Ever see those late night television commercials where the hysterical announcer yells, “If you owe the IRS more than $10,000, call this 800 number right away”?

And then at the end a satisfied client says, “I owed the IRS $400,000 and settled for $850 thanks to the firm of Cheatem, Billem and Leeve, CPA”.

What they are talking about are “Offers-in-Compromise” or OIC in IRS lingo where a taxpayer may settle their debts with the IRS for less than the total amount owed.

It is important to know that the IRS turns down about two (2) out of every three (3) offers it receives from taxpayers.

This is because most tax professionals (except for the elite few) understand how the OIC formula works. There is no magic here. It is a straight arithmetic calculation used to arrive at a number called Reasonable Collection Potential or “RCP”.

RCP is the sum of two sets of numbers:

• Net Equity in assets plus
• Future income

Net equity of assets is the value of your assets like cash in the bank, investment accounts, retirement accounts, cash value of life insurance, collectibles such as art or jewelry, real estate (less mortgages) and vehicles like cars or boats (less loans).
For the assets with a loan against them, take a value of 80% of FMV (quick sale ratio) less the loan or mortgage. The excess is equity. Add the value of all your “net” assets up and that’s your equity in assets.

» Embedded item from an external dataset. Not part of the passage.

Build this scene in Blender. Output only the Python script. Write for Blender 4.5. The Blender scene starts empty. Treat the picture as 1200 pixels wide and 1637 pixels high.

Future income is the excess of all cash that comes to you in a month (from all sources) less your allowable living expenses (as determined by the Bureau of Labor Statistics). This is a cash flow calculation not a taxable income calculation. Multiply that excess by twelve (12) to represent a year of free cash. Add that figure to the net equity in assets. That’s what the IRS will settle for.

If your calculation of these two items exceeds the amount you owe the IRS, they won’t settle. If it does, the odds are they will. So get a good night sleep and turn off the TV.